Not knowing how to pitch your book

This seems obvious, but I can’t count how many times I have asked an author to tell me about there book, and received, “Um, I don’t know, it’s a sci-fi love story blah blah”. If you are speaking about your book, the words um, I don’t know, typical, and standard do not exist in your vocabulary.

Using your phone instead of your finesse

Okay that was a play on words, but really- if you are at an event, BE at the event, not on Facebook the whole time. More often than not, you are paying for events  you attend, so you better make it worth it. Make a rule: you are only allowed to use your phone for necessary communication and/or promoting the event of social apps. That means phones are used maybe 10-20% of the time, and the rest of the time you should be talking to customers and readers whenever possible. Being shy isn’t really an option in this sort of situation, so fake it until you make it!

Not preparing beforehand

If you go to an event without having done any promoting or preparation, it’s basically like going to the prom without telling any of your friends and hiding in a corner by the bleachers. You should have extra books, plenty of swag, flyer handouts with your social info on them, already planned. You need to know where you’re located so you know where to send people. You need to contact local media, friends, family, co-workers, etc and tell them you will be there. You need to make sure you understand the criteria for having electricity at your booth, if you can hang banners and what materials you may need, how much table space you have, how many chairs are included and if you need to bring your own. You need to create a FB event, share photos on instagram and twitter of the location, your poster, and the festival advertisement ahead of time.
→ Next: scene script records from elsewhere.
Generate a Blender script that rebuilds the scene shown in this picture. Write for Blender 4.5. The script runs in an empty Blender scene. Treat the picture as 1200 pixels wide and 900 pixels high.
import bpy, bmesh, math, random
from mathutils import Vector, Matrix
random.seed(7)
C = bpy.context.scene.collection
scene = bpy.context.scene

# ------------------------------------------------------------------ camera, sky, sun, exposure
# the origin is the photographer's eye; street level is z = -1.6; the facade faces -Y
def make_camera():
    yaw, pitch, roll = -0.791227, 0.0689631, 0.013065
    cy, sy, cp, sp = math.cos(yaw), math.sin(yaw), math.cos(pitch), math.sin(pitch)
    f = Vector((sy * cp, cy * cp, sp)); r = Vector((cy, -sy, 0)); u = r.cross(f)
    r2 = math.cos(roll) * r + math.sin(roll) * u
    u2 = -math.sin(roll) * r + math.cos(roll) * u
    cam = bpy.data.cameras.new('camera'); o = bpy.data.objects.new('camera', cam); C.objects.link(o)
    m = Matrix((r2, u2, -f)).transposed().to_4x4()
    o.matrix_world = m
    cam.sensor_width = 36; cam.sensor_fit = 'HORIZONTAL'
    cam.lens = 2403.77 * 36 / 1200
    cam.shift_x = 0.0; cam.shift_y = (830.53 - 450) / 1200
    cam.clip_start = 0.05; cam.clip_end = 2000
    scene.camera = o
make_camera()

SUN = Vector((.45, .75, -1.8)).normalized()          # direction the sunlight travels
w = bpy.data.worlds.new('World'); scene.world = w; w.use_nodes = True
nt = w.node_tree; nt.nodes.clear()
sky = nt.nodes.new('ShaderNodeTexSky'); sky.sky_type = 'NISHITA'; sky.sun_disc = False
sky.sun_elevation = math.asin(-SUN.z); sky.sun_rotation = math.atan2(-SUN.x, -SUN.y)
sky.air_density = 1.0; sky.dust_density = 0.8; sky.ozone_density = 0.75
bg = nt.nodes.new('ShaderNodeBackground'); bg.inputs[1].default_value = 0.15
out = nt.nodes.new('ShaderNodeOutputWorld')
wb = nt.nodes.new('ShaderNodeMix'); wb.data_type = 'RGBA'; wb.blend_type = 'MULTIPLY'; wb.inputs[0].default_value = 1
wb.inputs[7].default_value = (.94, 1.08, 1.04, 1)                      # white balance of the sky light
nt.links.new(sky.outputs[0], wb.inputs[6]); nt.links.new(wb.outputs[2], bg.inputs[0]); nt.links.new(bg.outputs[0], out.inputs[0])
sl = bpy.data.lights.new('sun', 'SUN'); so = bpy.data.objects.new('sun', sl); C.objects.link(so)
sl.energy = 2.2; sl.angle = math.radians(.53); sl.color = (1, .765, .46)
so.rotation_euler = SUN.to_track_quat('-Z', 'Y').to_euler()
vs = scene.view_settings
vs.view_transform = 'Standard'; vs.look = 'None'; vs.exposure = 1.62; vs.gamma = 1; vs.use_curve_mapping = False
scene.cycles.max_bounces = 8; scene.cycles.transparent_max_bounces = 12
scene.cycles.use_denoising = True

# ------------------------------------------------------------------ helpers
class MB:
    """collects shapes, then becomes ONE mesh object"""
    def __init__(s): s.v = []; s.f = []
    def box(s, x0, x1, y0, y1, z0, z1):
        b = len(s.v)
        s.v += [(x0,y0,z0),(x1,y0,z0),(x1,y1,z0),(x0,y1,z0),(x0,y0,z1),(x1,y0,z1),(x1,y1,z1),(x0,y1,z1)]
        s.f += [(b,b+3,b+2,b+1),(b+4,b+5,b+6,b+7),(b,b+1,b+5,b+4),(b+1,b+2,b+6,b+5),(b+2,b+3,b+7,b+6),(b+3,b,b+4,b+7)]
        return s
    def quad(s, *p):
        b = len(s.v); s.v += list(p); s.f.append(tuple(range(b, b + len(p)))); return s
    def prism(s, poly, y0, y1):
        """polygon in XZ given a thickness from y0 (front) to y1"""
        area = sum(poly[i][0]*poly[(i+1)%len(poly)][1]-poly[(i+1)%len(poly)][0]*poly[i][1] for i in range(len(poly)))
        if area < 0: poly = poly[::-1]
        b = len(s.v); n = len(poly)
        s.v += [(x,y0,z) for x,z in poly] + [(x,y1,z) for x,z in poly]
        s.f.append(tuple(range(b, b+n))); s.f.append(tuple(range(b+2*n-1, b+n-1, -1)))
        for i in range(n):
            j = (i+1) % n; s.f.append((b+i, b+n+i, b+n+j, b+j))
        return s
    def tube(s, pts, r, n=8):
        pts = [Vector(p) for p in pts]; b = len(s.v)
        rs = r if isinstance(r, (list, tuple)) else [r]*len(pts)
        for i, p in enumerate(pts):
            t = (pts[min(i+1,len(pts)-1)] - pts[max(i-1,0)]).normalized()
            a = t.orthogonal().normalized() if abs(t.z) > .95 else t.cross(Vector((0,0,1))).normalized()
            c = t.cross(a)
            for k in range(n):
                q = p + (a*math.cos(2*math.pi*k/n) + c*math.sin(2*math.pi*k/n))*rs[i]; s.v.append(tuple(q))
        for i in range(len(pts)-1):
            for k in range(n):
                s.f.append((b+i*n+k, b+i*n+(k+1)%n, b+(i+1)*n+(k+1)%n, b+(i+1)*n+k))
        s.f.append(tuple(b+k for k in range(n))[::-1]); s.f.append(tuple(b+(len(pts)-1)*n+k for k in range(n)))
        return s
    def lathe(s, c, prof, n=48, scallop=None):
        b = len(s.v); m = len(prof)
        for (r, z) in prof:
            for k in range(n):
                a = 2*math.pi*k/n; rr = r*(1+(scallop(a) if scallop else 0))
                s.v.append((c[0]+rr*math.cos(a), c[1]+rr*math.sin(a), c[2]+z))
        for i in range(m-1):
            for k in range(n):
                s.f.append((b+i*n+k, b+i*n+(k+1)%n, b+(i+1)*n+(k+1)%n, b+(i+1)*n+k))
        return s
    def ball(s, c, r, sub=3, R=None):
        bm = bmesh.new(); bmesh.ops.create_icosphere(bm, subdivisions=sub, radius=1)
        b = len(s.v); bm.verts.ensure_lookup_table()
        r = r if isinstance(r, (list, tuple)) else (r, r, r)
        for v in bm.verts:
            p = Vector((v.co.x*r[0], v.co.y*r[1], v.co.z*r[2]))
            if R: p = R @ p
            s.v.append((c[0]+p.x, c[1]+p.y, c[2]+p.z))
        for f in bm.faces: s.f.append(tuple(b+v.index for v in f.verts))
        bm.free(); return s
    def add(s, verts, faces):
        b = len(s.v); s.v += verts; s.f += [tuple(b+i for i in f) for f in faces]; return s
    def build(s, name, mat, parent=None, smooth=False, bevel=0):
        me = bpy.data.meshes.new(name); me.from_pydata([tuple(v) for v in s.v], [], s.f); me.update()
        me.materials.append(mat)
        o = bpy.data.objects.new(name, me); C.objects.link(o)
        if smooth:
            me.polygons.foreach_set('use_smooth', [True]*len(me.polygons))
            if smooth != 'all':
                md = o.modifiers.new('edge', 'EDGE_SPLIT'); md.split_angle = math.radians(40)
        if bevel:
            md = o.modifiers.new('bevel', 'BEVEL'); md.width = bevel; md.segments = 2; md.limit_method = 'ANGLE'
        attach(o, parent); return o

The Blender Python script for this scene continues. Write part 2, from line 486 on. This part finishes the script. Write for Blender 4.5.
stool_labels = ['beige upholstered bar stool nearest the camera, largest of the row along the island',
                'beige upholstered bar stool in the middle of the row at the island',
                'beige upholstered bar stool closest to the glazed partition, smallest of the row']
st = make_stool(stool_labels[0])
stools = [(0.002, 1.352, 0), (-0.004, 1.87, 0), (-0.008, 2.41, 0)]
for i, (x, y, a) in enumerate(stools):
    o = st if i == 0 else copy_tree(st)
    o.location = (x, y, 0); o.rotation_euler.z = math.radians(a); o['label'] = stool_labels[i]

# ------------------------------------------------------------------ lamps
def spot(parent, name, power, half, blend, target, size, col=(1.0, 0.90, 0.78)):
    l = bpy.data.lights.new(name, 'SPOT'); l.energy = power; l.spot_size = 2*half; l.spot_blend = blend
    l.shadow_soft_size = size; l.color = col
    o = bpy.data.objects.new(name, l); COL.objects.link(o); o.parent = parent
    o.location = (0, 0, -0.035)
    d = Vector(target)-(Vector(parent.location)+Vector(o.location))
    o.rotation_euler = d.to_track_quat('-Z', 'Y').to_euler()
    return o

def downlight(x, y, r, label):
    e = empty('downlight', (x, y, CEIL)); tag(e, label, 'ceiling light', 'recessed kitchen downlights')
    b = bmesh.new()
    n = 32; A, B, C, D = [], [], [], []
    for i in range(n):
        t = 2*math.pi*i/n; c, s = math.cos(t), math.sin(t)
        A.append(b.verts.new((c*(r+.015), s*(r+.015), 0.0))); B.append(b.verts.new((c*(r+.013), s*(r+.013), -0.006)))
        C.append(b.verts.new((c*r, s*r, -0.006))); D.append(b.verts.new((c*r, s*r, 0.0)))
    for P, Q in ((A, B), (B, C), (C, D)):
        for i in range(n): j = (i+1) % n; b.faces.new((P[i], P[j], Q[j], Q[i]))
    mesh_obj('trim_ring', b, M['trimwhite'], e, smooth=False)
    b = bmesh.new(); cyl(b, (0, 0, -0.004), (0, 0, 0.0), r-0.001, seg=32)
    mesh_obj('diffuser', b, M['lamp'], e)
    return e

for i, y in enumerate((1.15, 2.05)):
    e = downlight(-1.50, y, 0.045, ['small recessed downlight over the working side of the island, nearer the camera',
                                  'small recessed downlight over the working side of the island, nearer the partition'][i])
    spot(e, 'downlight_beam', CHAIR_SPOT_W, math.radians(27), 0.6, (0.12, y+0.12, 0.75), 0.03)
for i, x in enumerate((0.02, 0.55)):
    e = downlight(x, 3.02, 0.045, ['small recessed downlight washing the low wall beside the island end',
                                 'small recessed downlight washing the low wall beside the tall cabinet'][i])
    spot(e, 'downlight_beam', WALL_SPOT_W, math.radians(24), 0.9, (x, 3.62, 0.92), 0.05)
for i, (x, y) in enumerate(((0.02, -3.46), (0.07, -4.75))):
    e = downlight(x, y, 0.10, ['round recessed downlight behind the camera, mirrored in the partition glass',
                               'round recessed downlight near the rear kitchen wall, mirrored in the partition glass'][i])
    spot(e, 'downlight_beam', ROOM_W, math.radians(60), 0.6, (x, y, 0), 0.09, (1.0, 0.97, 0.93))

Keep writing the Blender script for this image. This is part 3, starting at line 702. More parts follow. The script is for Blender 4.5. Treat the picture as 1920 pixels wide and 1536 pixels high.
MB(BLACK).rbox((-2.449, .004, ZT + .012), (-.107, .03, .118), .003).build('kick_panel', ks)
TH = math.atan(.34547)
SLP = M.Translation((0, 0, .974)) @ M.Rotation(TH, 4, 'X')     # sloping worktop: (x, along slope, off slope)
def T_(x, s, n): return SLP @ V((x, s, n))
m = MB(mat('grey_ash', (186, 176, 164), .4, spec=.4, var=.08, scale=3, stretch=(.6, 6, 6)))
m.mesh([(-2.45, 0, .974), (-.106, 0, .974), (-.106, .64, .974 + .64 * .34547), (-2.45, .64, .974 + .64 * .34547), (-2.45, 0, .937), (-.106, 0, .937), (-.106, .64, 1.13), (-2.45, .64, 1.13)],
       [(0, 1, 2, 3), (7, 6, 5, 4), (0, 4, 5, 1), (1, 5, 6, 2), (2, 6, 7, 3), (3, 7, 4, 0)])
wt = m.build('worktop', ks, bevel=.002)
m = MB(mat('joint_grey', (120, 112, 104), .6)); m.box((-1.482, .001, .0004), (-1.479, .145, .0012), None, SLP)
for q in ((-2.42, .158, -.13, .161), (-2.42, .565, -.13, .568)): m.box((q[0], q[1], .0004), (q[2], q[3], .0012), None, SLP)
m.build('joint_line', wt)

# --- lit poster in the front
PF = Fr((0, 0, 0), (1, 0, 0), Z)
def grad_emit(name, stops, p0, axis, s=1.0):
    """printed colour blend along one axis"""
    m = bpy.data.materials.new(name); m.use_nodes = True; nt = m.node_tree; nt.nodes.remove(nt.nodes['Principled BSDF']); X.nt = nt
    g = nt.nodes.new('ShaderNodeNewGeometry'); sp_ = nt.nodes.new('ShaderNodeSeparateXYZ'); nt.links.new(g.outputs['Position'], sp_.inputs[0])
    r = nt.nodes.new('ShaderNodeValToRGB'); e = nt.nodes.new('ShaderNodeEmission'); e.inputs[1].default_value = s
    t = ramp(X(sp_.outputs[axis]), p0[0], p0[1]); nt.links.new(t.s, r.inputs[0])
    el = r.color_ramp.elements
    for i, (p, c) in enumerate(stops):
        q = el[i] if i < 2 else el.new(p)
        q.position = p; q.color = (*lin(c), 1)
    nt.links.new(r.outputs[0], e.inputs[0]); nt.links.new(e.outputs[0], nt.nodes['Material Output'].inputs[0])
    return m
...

There is a LOT that goes into an event, and if you’re not prepared to do it all, you are wasting your time and your money.

You forgot about curb appeal

When you sell books at an event, your table or booth is essentially a mini-storefront for your brand. If you have a pile of books on the table and a tiny poster as your entire display, prepare yourself to not make a lot of sales. You need to make sure you have displays (the plastic book stands can be bought at Michael’s or JoAnn’s for about $1), you need to have banners or stands with attractive posters. Have some friends hang out around your area (not gabbing to you the whole time) to demonstrate that you are interesting and then send them to walk the event with your swag and flyers to hand out. Look as professional and put together as possible, and if you have swag, make sure it’s creatively designed and front and center on your table.

Showing up to the wrong event

Most of the time, authors look for the biggest baddest event in their area to get the most bang for their buck. While this makes perfect sense in theory, those events usually end up being a Comic Con or the like. If you have an anime/comic/superhero inspired novel, this might just work for you, but if you have a single YA historical romance novel, chances are you are out of your breadth and out of your target audience. There are SO many famous actors, comic artists, and screenwriters there that your one novel, despite how great it is, probably won’t be making a splash, or even a ripple. If you team up with your publisher or a whole gang of similar artists, your powers combined might be able to pull through some sales, but otherwise I would hold off. Find events specific to the genre or content of your book and build your fanbase in an area there. Until you have made your name in at least the local area, you are 99% of the time, better off not going to a Comic Con.